_Data shown_
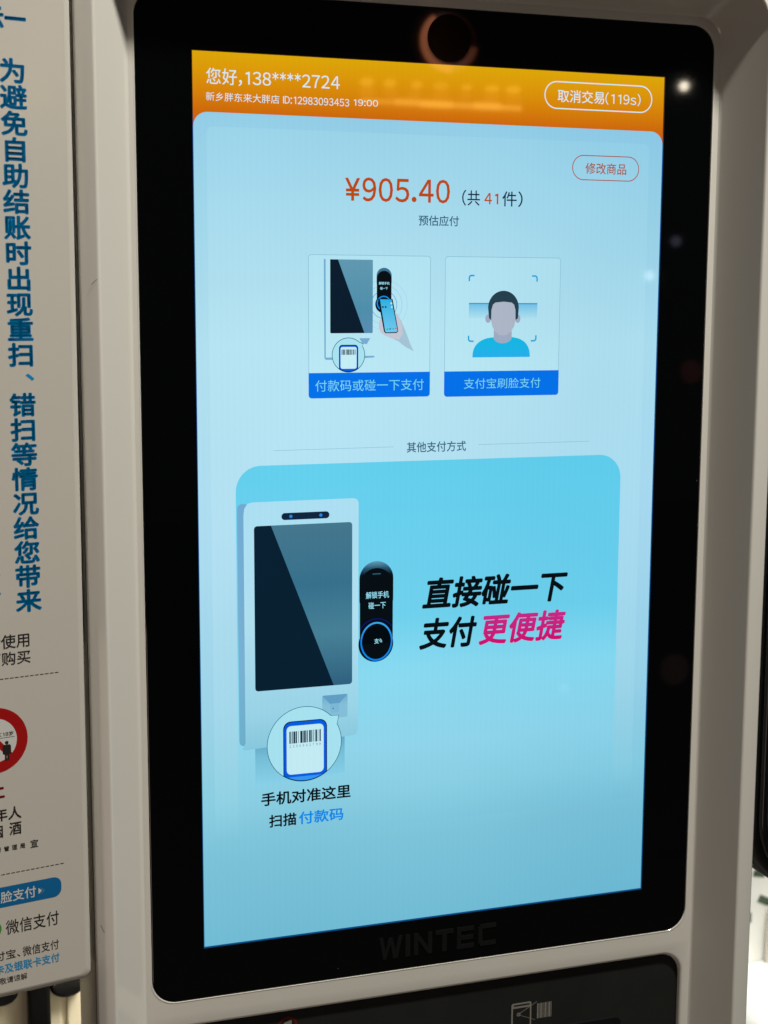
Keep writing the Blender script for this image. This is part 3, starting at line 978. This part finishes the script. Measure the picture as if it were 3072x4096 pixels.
# ================================================================== BACKGROUND, lower left
cab = thing('cream_cabinet', W(-90, -1450, -400), 'cream cabinet below the sign board behind a black post', 'cabinet')
box('cabinet_body', (-420, -1449, -520), (140, -480, -300), M_cream, cab, 6)
for i in range(3):
    box('door_panel', (-415 + i * 185, -1400, -300), (-415 + i * 185 + 181, -490, -296), M_cream, cab, 1.5)
for cx in (-45.5, -93):
    c_ = circ(cx, -624, 12.5, 28, 9.5)
    slab('round_knob', c_, -296, -284, 3, M_reader2, cab)
post = tag(box('black_post', (-74.5, -1450, -292), (-58.5, -330, -276), M_blackpost, None, 3), 'black upright post in front of the cream cabinet', 'post')

# ================================================================== BACKGROUND, lower right
ctr = thing('checkout_counter', W(1200, -1450, -1250), 'white counter blurred in the distance right of the kiosk', 'counter')
box('counter_top', (980, -1200, -1600), (1800, -1182, -1130), M_table, ctr, 4)
box('counter_front', (1000, -1449, -1580), (1780, -1200, -1170), M_grey, ctr, 3)


def bag(name, cx, cy, cz, w, h, d, mt, lab, cat, seed):
    rnd = random.Random(seed)
    root = thing(name, W(cx, cy, cz), lab, cat)
    bm = bmesh.new()
    bmesh.ops.create_icosphere(bm, subdivisions=4, radius=1)
    ph = [(rnd.uniform(2, 7), rnd.uniform(2, 7), rnd.uniform(2, 7), rnd.uniform(0, 6)) for _ in range(6)]
    for v in bm.verts:
        c = v.co.copy()
        k = 1 + sum(0.05 * math.sin(a * c.x + b_ * c.y + g * c.z + q) for a, b_, g, q in ph)
        sq = max(abs(c.x), abs(c.y), abs(c.z)) ** -0.55
        v.co = Vector((c.x * w / 2, c.y * d / 2, c.z * h / 2)) / 1000 * k * sq
        v.co.z += h / 2000
        if v.co.z < 0.004:
            v.co.z = 0.0
    me = bpy.data.meshes.new('sack')
    bm.to_mesh(me)
    bm.free()
    me.materials.append(mt)
    for p in me.polygons:
        p.use_smooth = True
    o = bpy.data.objects.new('sack', me)
    link(o, root)
    return root


wb = thing('white_box', W(1180, -1182, -1260), 'white box with dark green marks on the far counter', 'box')
box('box_body', (1085, -1182, -1400), (1290, -995, -1200), M_bag, wb, 3)
for (x, y, w_, h_, a) in ((1130, -1036, 22, 11, -.2), (1140, -1080, 24, 13, -.45), (1117, -1114, 14, 17, 0), (1118, -1060, 5, 5, 0)):
    pts = [(x + u * w_ * math.cos(a) - v * h_ * math.sin(a), y + u * w_ * math.sin(a) + v * h_ * math.cos(a)) for u, v in ((0, 0), (1, 0), (1, 1), (0, 1))]
    flat('dark_mark', on_face, pts, -1199.5, M_bagdark, wb)
crt = thing('carton', W(1260, -1182, -1170), 'pale pinkish carton standing on the far counter before the white box', 'box')
box('carton_body', (1152, -1182, -1190), (1330, -1085, -1140), M_carton, crt, 2)
box('tape', (1225, -1182.5, -1192), (1245, -1084.5, -1139.5), M_bag, crt)
bx = thing('white_shelf_unit', W(1500, -1450, -2000), 'white shelving unit far behind the kiosk on the right', 'shelf')
for y in (-1440, -1150, -900, -650, -400):
    box('shelf_board', (1150, y, -2200), (2300, y + 22, -1800), M_table, bx, 2)
for x in (1150, 1720, 2280):
    box('upright', (x, -1449, -2190), (x + 20, -300, -1810), M_table, bx, 2)
box('back_panel', (1152, -1440, -2215), (2298, -300, -2200), M_table, bx)
bag('white_bag', 1100, -1450, -1050, 250, 320, 190, M_bag, 'full white bag on the floor beside the far counter', 'bag', 8)

# ================================================================== THINGS OF THE STORE BEHIND THE PHOTOGRAPHER (seen as reflections)
lt_ = thing('round_lantern', W(584, 222, 1168), 'round orange lit lantern ring reflected at the top of the black glass', 'lamp')


def torus(name, cx, cy, cz, Rm, rm, mt, parent, a0=0, a1=360, n=40):
    loops = []
    full = (a1 - a0) >= 360
    for i in range(n + (0 if full else 1)):
        a = math.radians(a0 + (a1 - a0) * i / n)
        loops.append([W(cx + (Rm + rm * math.cos(t)) * math.cos(a), cy + (Rm + rm * math.cos(t)) * math.sin(a) * 0.98, cz + rm * math.sin(t)) for t in [2 * math.pi * j / 8 for j in range(8)]])
    if full:
        loops.append(loops[0])
    return loft(name, loops, mt, parent)


torus('lit_rim', 584, 221, 1168, 36, 5.5, emit('lantern_orange', (1.0, 0.30, 0.13), 4.6), lt_, 125, 275)
torus('lit_rim', 584, 221, 1168, 36, 5.2, emit('lantern_dim', (1.0, 0.24, 0.10), 1.3), lt_, 275, 350)
torus('dark_rim', 584, 221, 1168, 36, 3.3, M_inkredd, lt_, -10, 125)
sl = thing('lit_shop_sign', W(890, 253, 2000), 'warm lit shop sign of plain glowing bars and blocks reflected in the orange header', 'lamp')  # illuminated shop sign, its letters built as plain glowing blocks
xt = 722
for w_, y_, h_, p_ in ((70, 252, 9, 4.2), (52, 253, 11, 6.5), (66, 252, 12, 8.2), (44, 252, 10, 5.6), (58, 253, 12, 8.0), (44, 252, 9, 6.0)):
    box('sign_bar', (xt, y_ - h_ / 2, 1998), (xt + w_ - .5, y_ + h_ / 2, 2008), emit('warm_bar_%d' % xt, (1.0, 0.64, 0.10), p_), sl, 2)
    xt += w_
rb = random.Random(5)
for i in range(7):
    x = 735 + i * 51 + rb.uniform(-4, 4)
    w_ = rb.uniform(9, 15)
    o_ = slab('sign_block', circ(x, 287, w_, 16, rb.uniform(5, 8)), 2000, 2010, 2, emit('warm_block_%d' % i, (1.0, 0.62, 0.06), rb.uniform(2.2, 4.2)), sl)
    slab('sign_block', circ(x + rb.uniform(-3, 3), 270, w_ * 1.15, 16, 9), 2004, 2012, 2, emit('warm_glow_%d' % i, (1.0, 0.50, 0.04), rb.uniform(0.7, 1.3)), sl)
for nm, x, y, z, r, s, c, lab in (('spotlight', 1984, 470, 3000, 12, 30, (1, .88, .68), 'bright round spotlight reflected right of the orange header'),
                                  ('spotlight', 1974, 45, 3000, 14, 0.8, (.7, .7, 1), 'dim bluish spotlight reflected on the right bezel'),
                                  ('spotlight', 1893, -52, 3000, 13, 5, (1, 1, .95), 'white spotlight reflected at the right edge of the display'),
                                  ('spotlight', 1455, -270, 2000, 24, 0.12, (1, .03, .06), 'dim red lamp reflected midway down the right bezel'),
                                  ('spotlight', 1438, -913, 2000, 34, 0.05, (1, .25, .12), 'very faint reddish lamp reflected low on the right bezel'),
                                  ('spotlight', 1656, -1225, 3000, 14, 0.8, (1, 1, 1), 'faint spotlight reflected low on the display')):
    o = slab(nm, circ(x, y, r, 20), z, z + 8, 1, emit('spot_glow', c, s), None)
    tag(o, lab, 'lamp', 'spotlights reflected in the glass')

_Stated problem_
The listing above needs to be output again exactly. Don't include the pictures.

_Answer to this problem_
Keep writing the Blender script for this image. This is part 3, starting at line 978. This part finishes the script. Measure the picture as if it were 3072x4096 pixels.
# ================================================================== BACKGROUND, lower left
cab = thing('cream_cabinet', W(-90, -1450, -400), 'cream cabinet below the sign board behind a black post', 'cabinet')
box('cabinet_body', (-420, -1449, -520), (140, -480, -300), M_cream, cab, 6)
for i in range(3):
    box('door_panel', (-415 + i * 185, -1400, -300), (-415 + i * 185 + 181, -490, -296), M_cream, cab, 1.5)
for cx in (-45.5, -93):
    c_ = circ(cx, -624, 12.5, 28, 9.5)
    slab('round_knob', c_, -296, -284, 3, M_reader2, cab)
post = tag(box('black_post', (-74.5, -1450, -292), (-58.5, -330, -276), M_blackpost, None, 3), 'black upright post in front of the cream cabinet', 'post')

# ================================================================== BACKGROUND, lower right
ctr = thing('checkout_counter', W(1200, -1450, -1250), 'white counter blurred in the distance right of the kiosk', 'counter')
box('counter_top', (980, -1200, -1600), (1800, -1182, -1130), M_table, ctr, 4)
box('counter_front', (1000, -1449, -1580), (1780, -1200, -1170), M_grey, ctr, 3)


def bag(name, cx, cy, cz, w, h, d, mt, lab, cat, seed):
    rnd = random.Random(seed)
    root = thing(name, W(cx, cy, cz), lab, cat)
    bm = bmesh.new()
    bmesh.ops.create_icosphere(bm, subdivisions=4, radius=1)
    ph = [(rnd.uniform(2, 7), rnd.uniform(2, 7), rnd.uniform(2, 7), rnd.uniform(0, 6)) for _ in range(6)]
    for v in bm.verts:
        c = v.co.copy()
        k = 1 + sum(0.05 * math.sin(a * c.x + b_ * c.y + g * c.z + q) for a, b_, g, q in ph)
        sq = max(abs(c.x), abs(c.y), abs(c.z)) ** -0.55
        v.co = Vector((c.x * w / 2, c.y * d / 2, c.z * h / 2)) / 1000 * k * sq
        v.co.z += h / 2000
        if v.co.z < 0.004:
            v.co.z = 0.0
    me = bpy.data.meshes.new('sack')
    bm.to_mesh(me)
    bm.free()
    me.materials.append(mt)
    for p in me.polygons:
        p.use_smooth = True
    o = bpy.data.objects.new('sack', me)
    link(o, root)
    return root


wb = thing('white_box', W(1180, -1182, -1260), 'white box with dark green marks on the far counter', 'box')
box('box_body', (1085, -1182, -1400), (1290, -995, -1200), M_bag, wb, 3)
for (x, y, w_, h_, a) in ((1130, -1036, 22, 11, -.2), (1140, -1080, 24, 13, -.45), (1117, -1114, 14, 17, 0), (1118, -1060, 5, 5, 0)):
    pts = [(x + u * w_ * math.cos(a) - v * h_ * math.sin(a), y + u * w_ * math.sin(a) + v * h_ * math.cos(a)) for u, v in ((0, 0), (1, 0), (1, 1), (0, 1))]
    flat('dark_mark', on_face, pts, -1199.5, M_bagdark, wb)
crt = thing('carton', W(1260, -1182, -1170), 'pale pinkish carton standing on the far counter before the white box', 'box')
box('carton_body', (1152, -1182, -1190), (1330, -1085, -1140), M_carton, crt, 2)
box('tape', (1225, -1182.5, -1192), (1245, -1084.5, -1139.5), M_bag, crt)
bx = thing('white_shelf_unit', W(1500, -1450, -2000), 'white shelving unit far behind the kiosk on the right', 'shelf')
for y in (-1440, -1150, -900, -650, -400):
    box('shelf_board', (1150, y, -2200), (2300, y + 22, -1800), M_table, bx, 2)
for x in (1150, 1720, 2280):
    box('upright', (x, -1449, -2190), (x + 20, -300, -1810), M_table, bx, 2)
box('back_panel', (1152, -1440, -2215), (2298, -300, -2200), M_table, bx)
bag('white_bag', 1100, -1450, -1050, 250, 320, 190, M_bag, 'full white bag on the floor beside the far counter', 'bag', 8)

# ================================================================== THINGS OF THE STORE BEHIND THE PHOTOGRAPHER (seen as reflections)
lt_ = thing('round_lantern', W(584, 222, 1168), 'round orange lit lantern ring reflected at the top of the black glass', 'lamp')


def torus(name, cx, cy, cz, Rm, rm, mt, parent, a0=0, a1=360, n=40):
    loops = []
    full = (a1 - a0) >= 360
    for i in range(n + (0 if full else 1)):
        a = math.radians(a0 + (a1 - a0) * i / n)
        loops.append([W(cx + (Rm + rm * math.cos(t)) * math.cos(a), cy + (Rm + rm * math.cos(t)) * math.sin(a) * 0.98, cz + rm * math.sin(t)) for t in [2 * math.pi * j / 8 for j in range(8)]])
    if full:
        loops.append(loops[0])
    return loft(name, loops, mt, parent)


torus('lit_rim', 584, 221, 1168, 36, 5.5, emit('lantern_orange', (1.0, 0.30, 0.13), 4.6), lt_, 125, 275)
torus('lit_rim', 584, 221, 1168, 36, 5.2, emit('lantern_dim', (1.0, 0.24, 0.10), 1.3), lt_, 275, 350)
torus('dark_rim', 584, 221, 1168, 36, 3.3, M_inkredd, lt_, -10, 125)
sl = thing('lit_shop_sign', W(890, 253, 2000), 'warm lit shop sign of plain glowing bars and blocks reflected in the orange header', 'lamp')  # illuminated shop sign, its letters built as plain glowing blocks
xt = 722
for w_, y_, h_, p_ in ((70, 252, 9, 4.2), (52, 253, 11, 6.5), (66, 252, 12, 8.2), (44, 252, 10, 5.6), (58, 253, 12, 8.0), (44, 252, 9, 6.0)):
    box('sign_bar', (xt, y_ - h_ / 2, 1998), (xt + w_ - .5, y_ + h_ / 2, 2008), emit('warm_bar_%d' % xt, (1.0, 0.64, 0.10), p_), sl, 2)
    xt += w_
rb = random.Random(5)
for i in range(7):
    x = 735 + i * 51 + rb.uniform(-4, 4)
    w_ = rb.uniform(9, 15)
    o_ = slab('sign_block', circ(x, 287, w_, 16, rb.uniform(5, 8)), 2000, 2010, 2, emit('warm_block_%d' % i, (1.0, 0.62, 0.06), rb.uniform(2.2, 4.2)), sl)
    slab('sign_block', circ(x + rb.uniform(-3, 3), 270, w_ * 1.15, 16, 9), 2004, 2012, 2, emit('warm_glow_%d' % i, (1.0, 0.50, 0.04), rb.uniform(0.7, 1.3)), sl)
for nm, x, y, z, r, s, c, lab in (('spotlight', 1984, 470, 3000, 12, 30, (1, .88, .68), 'bright round spotlight reflected right of the orange header'),
                                  ('spotlight', 1974, 45, 3000, 14, 0.8, (.7, .7, 1), 'dim bluish spotlight reflected on the right bezel'),
                                  ('spotlight', 1893, -52, 3000, 13, 5, (1, 1, .95), 'white spotlight reflected at the right edge of the display'),
                                  ('spotlight', 1455, -270, 2000, 24, 0.12, (1, .03, .06), 'dim red lamp reflected midway down the right bezel'),
                                  ('spotlight', 1438, -913, 2000, 34, 0.05, (1, .25, .12), 'very faint reddish lamp reflected low on the right bezel'),
                                  ('spotlight', 1656, -1225, 3000, 14, 0.8, (1, 1, 1), 'faint spotlight reflected low on the display')):
    o = slab(nm, circ(x, y, r, 20), z, z + 8, 1, emit('spot_glow', c, s), None)
    tag(o, lab, 'lamp', 'spotlights reflected in the glass')